Now, having said that, I’ll admit that I was completely jazzed by “X-Men: First Class,” the best X-Men movie since the second one. Some would call this the fifth X-Men movie but I don’t count the Wolverine monstrosity that seemed so completely unrelated to what Bryan Singer and, yes, Brett Ratner did in the first three.

Matthew Vaughan’s prequel – another origin story – takes its starting point from the same moment as Bryan Singer’s 2000 “X-Men”: the young Erik Lehnsherr in a Nazi concentration camp, being separated from his parents, unleashing his powers to control metal before being knocked unconscious.

But this film sticks with Erik, as he becomes an object of interest to a scientist in the camp (Kevin Bacon), who wants to learn about Erik’s powers – and who shoots his mother in front of young Erik to get him to unleash them.

From there, we jump forward almost 20 years, to 1962. While a now-grown Erik (played by the compelling Michael Fassbender) travels the globe, searching for the man who killed his mother, another mutant, Charles Xavier (James McAvoy), is finishing his degree at Oxford – and being recruited by a CIA agent, Moira McTaggart (Rose Byrne), to help her find and fight a threat presented by a millionaire named Sebastian Shaw (the name Bacon’s character has taken on).

Shaw, it seems, is in league with the Russians – and this is the height of the Cold War. McTaggart infiltrated Shaw’s special Hellfire Club in Las Vegas and saw some mutant craziness involving Shaw, telepath Emma Frost (January Jones) and an American general – though no one at the CIA will believe her wild stories.

So she brings Xavier and his adopted sister Raven (Jennifer Lawrence), a mutant with shape-shifting abilities, to CIA headquarters and lets them do their thing. The CIA subsequently takes Xavier on the mission to capture Shaw and his crew; the mission fails but it brings Xavier together with Lehnsherr and the two become friends.

Though Shaw escapes, it’s obvious that the CIA needs Xavier and his team of good mutants to help battle the bad mutants. When the CIA balks, one CIA executive (Oliver Platt) agrees to bring them aboard and gives them a facility at which to train.

Even as Xavier and Lehnsherr begin locating and recruiting other mutants to their mission, Shaw is putting his own plan in action: manipulating both the American and Russian governments into a confrontation that will trigger nuclear war and bring about the rise of the mutant elite. In other words, the Cuban missile crisis was engineered by an evil mutant.

There’s a lot at play here, in a movie that runs not quite 2:15. (A word of warning: You can leave when the credits start; unlike the “Iron Man” and “Thor” films, there’s no post-credits teaser, which provoked an angry “Awww” from the audience with which I saw the film.)

Yet Vaughn (who brought a lot of style but not much intelligence to “Kick-Ass”) keeps things moving fast enough that, while the thematic concerns (such as the notion of the victim of the Nazis who becomes a proponent of the idea of the über-mensch) may strike you as wrong-headed while you’re watching, they shouldn’t spoil your viewing but provide food for thought afterward.

(I have a friend who is upset at the notion that Magneto, a Holocaust survivor, would utter the phrase, “Never again,” even as he becomes the kind of monster he has been hunting.
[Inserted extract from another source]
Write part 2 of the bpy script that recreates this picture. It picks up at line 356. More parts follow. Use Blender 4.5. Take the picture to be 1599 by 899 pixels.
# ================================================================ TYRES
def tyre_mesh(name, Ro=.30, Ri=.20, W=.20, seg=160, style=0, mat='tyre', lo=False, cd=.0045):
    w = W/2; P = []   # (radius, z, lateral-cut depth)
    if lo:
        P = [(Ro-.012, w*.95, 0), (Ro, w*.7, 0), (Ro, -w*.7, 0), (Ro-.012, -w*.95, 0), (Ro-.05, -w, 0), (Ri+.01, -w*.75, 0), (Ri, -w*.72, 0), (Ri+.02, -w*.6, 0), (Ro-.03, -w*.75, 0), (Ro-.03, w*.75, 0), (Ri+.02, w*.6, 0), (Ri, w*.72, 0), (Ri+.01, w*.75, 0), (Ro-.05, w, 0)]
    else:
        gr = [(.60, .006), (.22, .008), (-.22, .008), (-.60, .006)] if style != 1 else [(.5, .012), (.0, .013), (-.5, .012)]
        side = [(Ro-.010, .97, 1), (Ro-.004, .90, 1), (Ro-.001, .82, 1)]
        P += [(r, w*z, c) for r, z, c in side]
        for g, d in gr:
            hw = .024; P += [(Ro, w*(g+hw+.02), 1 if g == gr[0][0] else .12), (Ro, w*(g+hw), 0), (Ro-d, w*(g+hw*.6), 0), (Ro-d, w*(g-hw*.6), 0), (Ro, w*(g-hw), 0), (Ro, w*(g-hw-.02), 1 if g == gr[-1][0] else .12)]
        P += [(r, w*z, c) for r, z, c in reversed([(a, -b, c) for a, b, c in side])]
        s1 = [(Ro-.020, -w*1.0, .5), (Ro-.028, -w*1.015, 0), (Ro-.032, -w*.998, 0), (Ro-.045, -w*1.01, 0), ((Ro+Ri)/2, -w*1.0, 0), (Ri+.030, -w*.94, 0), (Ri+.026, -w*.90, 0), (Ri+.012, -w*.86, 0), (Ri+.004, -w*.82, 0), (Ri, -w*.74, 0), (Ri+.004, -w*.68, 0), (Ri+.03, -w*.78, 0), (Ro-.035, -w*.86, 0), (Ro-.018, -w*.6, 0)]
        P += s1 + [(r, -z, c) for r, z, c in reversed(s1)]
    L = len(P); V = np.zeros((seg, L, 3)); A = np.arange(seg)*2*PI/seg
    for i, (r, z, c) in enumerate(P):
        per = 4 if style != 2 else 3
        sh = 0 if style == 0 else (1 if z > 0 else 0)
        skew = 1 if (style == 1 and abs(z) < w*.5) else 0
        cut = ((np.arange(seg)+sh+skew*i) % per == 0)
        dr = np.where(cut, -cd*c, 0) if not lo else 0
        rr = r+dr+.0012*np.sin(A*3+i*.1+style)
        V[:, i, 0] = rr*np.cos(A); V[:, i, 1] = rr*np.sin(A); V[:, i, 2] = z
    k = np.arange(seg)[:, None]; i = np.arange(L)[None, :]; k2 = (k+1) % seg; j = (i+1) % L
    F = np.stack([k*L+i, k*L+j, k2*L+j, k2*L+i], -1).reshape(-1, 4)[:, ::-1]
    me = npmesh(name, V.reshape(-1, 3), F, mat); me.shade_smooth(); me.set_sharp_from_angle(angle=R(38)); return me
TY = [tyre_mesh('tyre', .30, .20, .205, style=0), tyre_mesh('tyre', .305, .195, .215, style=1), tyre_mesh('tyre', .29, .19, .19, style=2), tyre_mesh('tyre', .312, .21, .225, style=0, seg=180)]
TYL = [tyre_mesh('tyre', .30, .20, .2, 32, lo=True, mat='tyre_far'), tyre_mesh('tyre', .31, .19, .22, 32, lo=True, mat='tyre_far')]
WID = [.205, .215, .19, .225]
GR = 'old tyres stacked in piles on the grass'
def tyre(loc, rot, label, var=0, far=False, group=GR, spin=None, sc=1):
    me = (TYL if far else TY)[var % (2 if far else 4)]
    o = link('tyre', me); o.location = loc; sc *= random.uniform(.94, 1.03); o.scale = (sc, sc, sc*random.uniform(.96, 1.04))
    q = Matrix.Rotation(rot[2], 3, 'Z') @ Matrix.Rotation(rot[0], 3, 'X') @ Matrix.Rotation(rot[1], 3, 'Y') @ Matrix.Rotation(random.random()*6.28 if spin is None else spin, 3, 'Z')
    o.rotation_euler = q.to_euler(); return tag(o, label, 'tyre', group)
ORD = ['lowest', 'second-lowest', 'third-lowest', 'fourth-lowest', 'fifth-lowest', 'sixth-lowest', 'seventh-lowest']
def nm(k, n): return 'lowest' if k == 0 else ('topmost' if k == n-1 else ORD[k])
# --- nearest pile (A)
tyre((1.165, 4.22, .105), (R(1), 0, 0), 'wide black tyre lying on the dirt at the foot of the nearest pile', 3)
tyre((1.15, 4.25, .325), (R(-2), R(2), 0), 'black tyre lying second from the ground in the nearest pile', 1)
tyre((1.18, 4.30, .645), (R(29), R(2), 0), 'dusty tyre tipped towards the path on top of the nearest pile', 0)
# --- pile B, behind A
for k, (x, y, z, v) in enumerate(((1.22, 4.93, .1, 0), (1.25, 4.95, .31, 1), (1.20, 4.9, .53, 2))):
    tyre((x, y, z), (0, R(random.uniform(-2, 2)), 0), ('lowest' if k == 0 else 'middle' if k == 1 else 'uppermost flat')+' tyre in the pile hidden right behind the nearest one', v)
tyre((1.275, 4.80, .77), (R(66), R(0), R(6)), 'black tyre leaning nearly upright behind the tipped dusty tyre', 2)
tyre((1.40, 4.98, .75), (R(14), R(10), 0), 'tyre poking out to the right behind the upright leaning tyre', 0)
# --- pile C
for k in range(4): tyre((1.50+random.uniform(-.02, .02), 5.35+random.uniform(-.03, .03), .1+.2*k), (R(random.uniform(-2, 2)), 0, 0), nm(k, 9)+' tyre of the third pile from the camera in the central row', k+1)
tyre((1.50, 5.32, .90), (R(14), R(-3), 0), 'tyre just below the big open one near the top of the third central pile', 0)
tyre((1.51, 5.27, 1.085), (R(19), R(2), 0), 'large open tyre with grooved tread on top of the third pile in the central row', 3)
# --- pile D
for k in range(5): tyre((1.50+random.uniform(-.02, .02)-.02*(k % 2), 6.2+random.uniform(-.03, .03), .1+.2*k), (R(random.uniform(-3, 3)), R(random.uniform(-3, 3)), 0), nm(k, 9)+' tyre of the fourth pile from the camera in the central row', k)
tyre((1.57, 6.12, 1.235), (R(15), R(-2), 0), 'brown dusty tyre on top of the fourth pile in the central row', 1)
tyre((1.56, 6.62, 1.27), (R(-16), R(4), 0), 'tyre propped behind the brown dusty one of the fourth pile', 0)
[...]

Offensive, agreed – but hardly reason to condemn the entire film.)

That whole us-vs.-them theme – the mutants who want to help the humans, the humans who treat them as monsters and want to destroy them – has been the basis of the X-Men series since the comic books began in the 1960s. Vaughn’s film returns it to its roots, using the Xavier-Magneto friendship as the vehicle with which to stage the argument of whether mutants should be helping or trying to enslave the puny humans.

Thanks to McAvoy and Fassbender, those characters do take on weight and depth. The fact that the film is set in the 1960s allows for a certain amount of silliness to the “groovy” design and fashions (though, in fact, it seems a couple of years early for anyone to use the word “groovy” or give off the Swinging London vibe).

What can I say? The best kind of movies sweep you up and allow you to wallow in their reality without provoking giggles or sneers. I wasn’t expecting much from “X-Men: First Class” and came away much more satisfied than I expected. What more do I need?